Retype the material in full, keeping every word the same.

::: Data :::

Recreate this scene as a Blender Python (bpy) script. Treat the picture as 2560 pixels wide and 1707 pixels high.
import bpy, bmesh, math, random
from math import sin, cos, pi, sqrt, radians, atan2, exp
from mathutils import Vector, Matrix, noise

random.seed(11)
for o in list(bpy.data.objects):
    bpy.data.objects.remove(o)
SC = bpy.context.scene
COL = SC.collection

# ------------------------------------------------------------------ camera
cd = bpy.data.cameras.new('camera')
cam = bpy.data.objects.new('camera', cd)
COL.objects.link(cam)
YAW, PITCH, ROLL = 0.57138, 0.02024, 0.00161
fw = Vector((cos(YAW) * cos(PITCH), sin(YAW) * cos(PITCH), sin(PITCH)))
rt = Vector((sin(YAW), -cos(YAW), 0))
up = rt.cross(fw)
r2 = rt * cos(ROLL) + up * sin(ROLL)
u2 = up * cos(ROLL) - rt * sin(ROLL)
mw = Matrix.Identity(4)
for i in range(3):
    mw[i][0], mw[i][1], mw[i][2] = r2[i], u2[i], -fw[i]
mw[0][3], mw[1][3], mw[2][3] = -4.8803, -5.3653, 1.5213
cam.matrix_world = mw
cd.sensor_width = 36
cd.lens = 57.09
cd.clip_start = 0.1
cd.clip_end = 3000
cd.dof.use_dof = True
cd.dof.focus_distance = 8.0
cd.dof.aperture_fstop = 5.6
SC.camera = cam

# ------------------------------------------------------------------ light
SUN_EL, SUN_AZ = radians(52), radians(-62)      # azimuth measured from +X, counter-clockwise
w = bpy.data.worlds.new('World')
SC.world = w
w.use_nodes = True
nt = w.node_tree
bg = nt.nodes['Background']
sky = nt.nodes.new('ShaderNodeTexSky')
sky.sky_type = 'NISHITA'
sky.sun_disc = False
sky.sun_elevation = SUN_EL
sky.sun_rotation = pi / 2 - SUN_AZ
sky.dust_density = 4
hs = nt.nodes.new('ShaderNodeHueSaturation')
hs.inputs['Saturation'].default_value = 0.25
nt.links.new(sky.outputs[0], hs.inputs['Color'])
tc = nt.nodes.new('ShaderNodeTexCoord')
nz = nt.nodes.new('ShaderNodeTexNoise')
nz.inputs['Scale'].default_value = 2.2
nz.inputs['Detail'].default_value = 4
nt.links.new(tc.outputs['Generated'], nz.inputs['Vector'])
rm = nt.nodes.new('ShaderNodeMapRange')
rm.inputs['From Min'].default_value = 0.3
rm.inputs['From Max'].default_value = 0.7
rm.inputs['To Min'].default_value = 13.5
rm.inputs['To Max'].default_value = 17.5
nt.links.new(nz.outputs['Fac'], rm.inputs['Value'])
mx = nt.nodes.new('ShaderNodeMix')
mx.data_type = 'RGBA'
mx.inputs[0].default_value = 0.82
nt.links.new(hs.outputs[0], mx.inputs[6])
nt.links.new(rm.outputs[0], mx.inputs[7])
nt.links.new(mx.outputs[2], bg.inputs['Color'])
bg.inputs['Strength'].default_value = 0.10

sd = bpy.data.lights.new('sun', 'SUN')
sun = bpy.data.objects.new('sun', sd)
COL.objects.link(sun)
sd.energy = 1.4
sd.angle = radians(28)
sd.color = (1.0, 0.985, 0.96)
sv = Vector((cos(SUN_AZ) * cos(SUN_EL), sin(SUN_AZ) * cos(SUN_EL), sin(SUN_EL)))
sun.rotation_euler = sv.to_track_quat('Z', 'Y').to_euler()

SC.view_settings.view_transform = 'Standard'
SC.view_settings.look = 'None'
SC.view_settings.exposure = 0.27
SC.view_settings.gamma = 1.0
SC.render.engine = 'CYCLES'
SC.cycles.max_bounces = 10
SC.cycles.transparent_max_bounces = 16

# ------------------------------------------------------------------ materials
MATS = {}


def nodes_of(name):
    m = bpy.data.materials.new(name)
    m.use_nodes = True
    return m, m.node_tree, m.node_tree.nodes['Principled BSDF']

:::

● **Response to this task**
Recreate this scene as a Blender Python (bpy) script. Treat the picture as 2560 pixels wide and 1707 pixels high.
import bpy, bmesh, math, random
from math import sin, cos, pi, sqrt, radians, atan2, exp
from mathutils import Vector, Matrix, noise

random.seed(11)
for o in list(bpy.data.objects):
    bpy.data.objects.remove(o)
SC = bpy.context.scene
COL = SC.collection

# ------------------------------------------------------------------ camera
cd = bpy.data.cameras.new('camera')
cam = bpy.data.objects.new('camera', cd)
COL.objects.link(cam)
YAW, PITCH, ROLL = 0.57138, 0.02024, 0.00161
fw = Vector((cos(YAW) * cos(PITCH), sin(YAW) * cos(PITCH), sin(PITCH)))
rt = Vector((sin(YAW), -cos(YAW), 0))
up = rt.cross(fw)
r2 = rt * cos(ROLL) + up * sin(ROLL)
u2 = up * cos(ROLL) - rt * sin(ROLL)
mw = Matrix.Identity(4)
for i in range(3):
    mw[i][0], mw[i][1], mw[i][2] = r2[i], u2[i], -fw[i]
mw[0][3], mw[1][3], mw[2][3] = -4.8803, -5.3653, 1.5213
cam.matrix_world = mw
cd.sensor_width = 36
cd.lens = 57.09
cd.clip_start = 0.1
cd.clip_end = 3000
cd.dof.use_dof = True
cd.dof.focus_distance = 8.0
cd.dof.aperture_fstop = 5.6
SC.camera = cam

# ------------------------------------------------------------------ light
SUN_EL, SUN_AZ = radians(52), radians(-62)      # azimuth measured from +X, counter-clockwise
w = bpy.data.worlds.new('World')
SC.world = w
w.use_nodes = True
nt = w.node_tree
bg = nt.nodes['Background']
sky = nt.nodes.new('ShaderNodeTexSky')
sky.sky_type = 'NISHITA'
sky.sun_disc = False
sky.sun_elevation = SUN_EL
sky.sun_rotation = pi / 2 - SUN_AZ
sky.dust_density = 4
hs = nt.nodes.new('ShaderNodeHueSaturation')
hs.inputs['Saturation'].default_value = 0.25
nt.links.new(sky.outputs[0], hs.inputs['Color'])
tc = nt.nodes.new('ShaderNodeTexCoord')
nz = nt.nodes.new('ShaderNodeTexNoise')
nz.inputs['Scale'].default_value = 2.2
nz.inputs['Detail'].default_value = 4
nt.links.new(tc.outputs['Generated'], nz.inputs['Vector'])
rm = nt.nodes.new('ShaderNodeMapRange')
rm.inputs['From Min'].default_value = 0.3
rm.inputs['From Max'].default_value = 0.7
rm.inputs['To Min'].default_value = 13.5
rm.inputs['To Max'].default_value = 17.5
nt.links.new(nz.outputs['Fac'], rm.inputs['Value'])
mx = nt.nodes.new('ShaderNodeMix')
mx.data_type = 'RGBA'
mx.inputs[0].default_value = 0.82
nt.links.new(hs.outputs[0], mx.inputs[6])
nt.links.new(rm.outputs[0], mx.inputs[7])
nt.links.new(mx.outputs[2], bg.inputs['Color'])
bg.inputs['Strength'].default_value = 0.10

sd = bpy.data.lights.new('sun', 'SUN')
sun = bpy.data.objects.new('sun', sd)
COL.objects.link(sun)
sd.energy = 1.4
sd.angle = radians(28)
sd.color = (1.0, 0.985, 0.96)
sv = Vector((cos(SUN_AZ) * cos(SUN_EL), sin(SUN_AZ) * cos(SUN_EL), sin(SUN_EL)))
sun.rotation_euler = sv.to_track_quat('Z', 'Y').to_euler()

SC.view_settings.view_transform = 'Standard'
SC.view_settings.look = 'None'
SC.view_settings.exposure = 0.27
SC.view_settings.gamma = 1.0
SC.render.engine = 'CYCLES'
SC.cycles.max_bounces = 10
SC.cycles.transparent_max_bounces = 16

# ------------------------------------------------------------------ materials
MATS = {}


def nodes_of(name):
    m = bpy.data.materials.new(name)
    m.use_nodes = True
    return m, m.node_tree, m.node_tree.nodes['Principled BSDF']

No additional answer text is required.